> [Exercise aim] Write out the lines from the top of the material through the line with "from mathutils import Vector, Matrix", exactly and with nothing added.

> [Supplied material]
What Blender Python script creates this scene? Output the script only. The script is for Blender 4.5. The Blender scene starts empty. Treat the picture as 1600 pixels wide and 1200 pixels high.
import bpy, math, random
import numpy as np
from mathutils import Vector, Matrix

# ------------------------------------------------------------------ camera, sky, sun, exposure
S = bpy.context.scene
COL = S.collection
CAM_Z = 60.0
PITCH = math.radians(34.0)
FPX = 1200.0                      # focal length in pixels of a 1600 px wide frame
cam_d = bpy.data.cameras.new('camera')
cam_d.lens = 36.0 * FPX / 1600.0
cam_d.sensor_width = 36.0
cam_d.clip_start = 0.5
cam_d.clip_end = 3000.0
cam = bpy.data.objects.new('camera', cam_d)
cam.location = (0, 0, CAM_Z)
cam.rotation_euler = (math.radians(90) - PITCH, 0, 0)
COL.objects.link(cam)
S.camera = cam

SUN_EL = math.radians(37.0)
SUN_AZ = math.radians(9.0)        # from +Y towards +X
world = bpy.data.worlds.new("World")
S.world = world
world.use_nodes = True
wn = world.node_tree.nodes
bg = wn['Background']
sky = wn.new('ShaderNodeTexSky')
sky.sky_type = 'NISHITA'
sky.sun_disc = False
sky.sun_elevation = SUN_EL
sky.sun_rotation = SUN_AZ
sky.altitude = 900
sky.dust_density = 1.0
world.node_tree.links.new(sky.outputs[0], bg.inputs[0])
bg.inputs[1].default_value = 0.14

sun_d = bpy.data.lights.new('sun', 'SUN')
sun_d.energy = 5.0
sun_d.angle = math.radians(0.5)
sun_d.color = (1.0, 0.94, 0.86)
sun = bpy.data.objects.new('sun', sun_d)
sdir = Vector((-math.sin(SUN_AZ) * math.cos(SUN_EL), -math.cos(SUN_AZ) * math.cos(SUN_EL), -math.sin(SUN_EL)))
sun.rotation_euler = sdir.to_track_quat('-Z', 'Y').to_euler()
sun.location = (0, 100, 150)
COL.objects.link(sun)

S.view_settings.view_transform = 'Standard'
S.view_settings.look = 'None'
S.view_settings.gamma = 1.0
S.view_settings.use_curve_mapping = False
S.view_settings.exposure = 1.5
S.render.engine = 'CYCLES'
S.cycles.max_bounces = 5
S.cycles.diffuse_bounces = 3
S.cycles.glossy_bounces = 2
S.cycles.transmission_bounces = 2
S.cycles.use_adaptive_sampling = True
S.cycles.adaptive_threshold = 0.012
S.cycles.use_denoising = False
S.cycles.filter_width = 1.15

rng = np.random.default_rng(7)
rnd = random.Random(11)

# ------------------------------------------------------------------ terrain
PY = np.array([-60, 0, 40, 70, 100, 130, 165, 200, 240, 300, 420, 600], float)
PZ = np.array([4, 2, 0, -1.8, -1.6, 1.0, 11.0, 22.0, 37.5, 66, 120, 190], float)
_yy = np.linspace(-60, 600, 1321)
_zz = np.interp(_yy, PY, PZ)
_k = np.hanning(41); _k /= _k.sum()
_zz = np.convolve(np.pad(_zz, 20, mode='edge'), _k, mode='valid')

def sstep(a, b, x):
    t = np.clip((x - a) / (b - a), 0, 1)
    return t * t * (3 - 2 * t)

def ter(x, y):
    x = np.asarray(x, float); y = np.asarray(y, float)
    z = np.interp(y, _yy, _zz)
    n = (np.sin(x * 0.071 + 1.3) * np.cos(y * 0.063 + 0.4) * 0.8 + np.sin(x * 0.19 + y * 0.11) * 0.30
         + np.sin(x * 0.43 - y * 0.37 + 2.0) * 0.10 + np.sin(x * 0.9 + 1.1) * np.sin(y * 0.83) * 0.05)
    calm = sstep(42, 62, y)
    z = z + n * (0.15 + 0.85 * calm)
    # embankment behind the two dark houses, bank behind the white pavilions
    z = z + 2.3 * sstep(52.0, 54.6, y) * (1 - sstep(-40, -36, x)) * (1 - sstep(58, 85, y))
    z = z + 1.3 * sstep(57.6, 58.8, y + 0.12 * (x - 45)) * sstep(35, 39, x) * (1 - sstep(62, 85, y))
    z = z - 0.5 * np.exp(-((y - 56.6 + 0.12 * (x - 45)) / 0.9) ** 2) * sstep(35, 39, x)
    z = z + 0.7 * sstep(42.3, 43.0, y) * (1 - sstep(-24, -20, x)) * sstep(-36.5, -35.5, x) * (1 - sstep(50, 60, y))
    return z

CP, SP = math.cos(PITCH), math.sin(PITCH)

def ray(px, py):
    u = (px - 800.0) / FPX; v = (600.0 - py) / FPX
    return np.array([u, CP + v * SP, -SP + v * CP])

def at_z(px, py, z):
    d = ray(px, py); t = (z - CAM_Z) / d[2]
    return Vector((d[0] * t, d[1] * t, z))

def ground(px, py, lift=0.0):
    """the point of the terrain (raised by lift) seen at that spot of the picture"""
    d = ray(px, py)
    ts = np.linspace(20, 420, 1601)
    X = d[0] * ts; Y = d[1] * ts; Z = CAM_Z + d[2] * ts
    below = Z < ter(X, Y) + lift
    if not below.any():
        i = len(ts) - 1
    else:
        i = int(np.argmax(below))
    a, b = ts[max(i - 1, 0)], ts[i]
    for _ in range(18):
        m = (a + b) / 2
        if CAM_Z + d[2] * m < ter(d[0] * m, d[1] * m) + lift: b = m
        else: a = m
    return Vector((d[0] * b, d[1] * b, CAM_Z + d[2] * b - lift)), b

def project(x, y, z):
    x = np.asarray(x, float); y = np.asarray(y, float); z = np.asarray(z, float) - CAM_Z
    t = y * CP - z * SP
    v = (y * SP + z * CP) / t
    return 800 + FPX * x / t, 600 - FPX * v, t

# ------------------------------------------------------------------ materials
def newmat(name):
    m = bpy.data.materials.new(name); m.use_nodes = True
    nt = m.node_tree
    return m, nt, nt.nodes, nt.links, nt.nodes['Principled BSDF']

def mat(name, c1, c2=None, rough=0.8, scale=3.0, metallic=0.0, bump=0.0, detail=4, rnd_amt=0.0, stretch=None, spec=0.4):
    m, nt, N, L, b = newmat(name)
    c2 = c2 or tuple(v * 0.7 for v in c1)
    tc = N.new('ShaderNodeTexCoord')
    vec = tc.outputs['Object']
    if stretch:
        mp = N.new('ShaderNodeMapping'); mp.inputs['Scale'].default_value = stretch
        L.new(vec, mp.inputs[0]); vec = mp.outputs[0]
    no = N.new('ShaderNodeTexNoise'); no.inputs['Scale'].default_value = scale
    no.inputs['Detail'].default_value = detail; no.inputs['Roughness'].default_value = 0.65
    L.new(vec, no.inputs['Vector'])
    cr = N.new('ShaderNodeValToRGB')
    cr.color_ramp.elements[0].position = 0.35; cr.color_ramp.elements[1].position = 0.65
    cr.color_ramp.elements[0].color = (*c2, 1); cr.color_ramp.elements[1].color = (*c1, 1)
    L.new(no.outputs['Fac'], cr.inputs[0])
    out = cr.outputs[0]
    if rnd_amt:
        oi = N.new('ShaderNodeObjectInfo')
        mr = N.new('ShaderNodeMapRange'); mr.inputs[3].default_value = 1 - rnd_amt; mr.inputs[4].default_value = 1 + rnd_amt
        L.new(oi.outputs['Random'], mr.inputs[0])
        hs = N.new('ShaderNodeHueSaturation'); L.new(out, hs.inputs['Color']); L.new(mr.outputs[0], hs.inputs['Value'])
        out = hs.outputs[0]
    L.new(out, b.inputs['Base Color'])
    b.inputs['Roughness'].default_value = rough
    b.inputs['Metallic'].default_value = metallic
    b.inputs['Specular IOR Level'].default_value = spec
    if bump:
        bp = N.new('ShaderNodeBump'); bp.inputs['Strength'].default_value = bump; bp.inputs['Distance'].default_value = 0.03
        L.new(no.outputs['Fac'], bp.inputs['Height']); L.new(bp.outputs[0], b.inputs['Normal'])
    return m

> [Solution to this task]
What Blender Python script creates this scene? Output the script only. The script is for Blender 4.5. The Blender scene starts empty. Treat the picture as 1600 pixels wide and 1200 pixels high.
import bpy, math, random
import numpy as np
from mathutils import Vector, Matrix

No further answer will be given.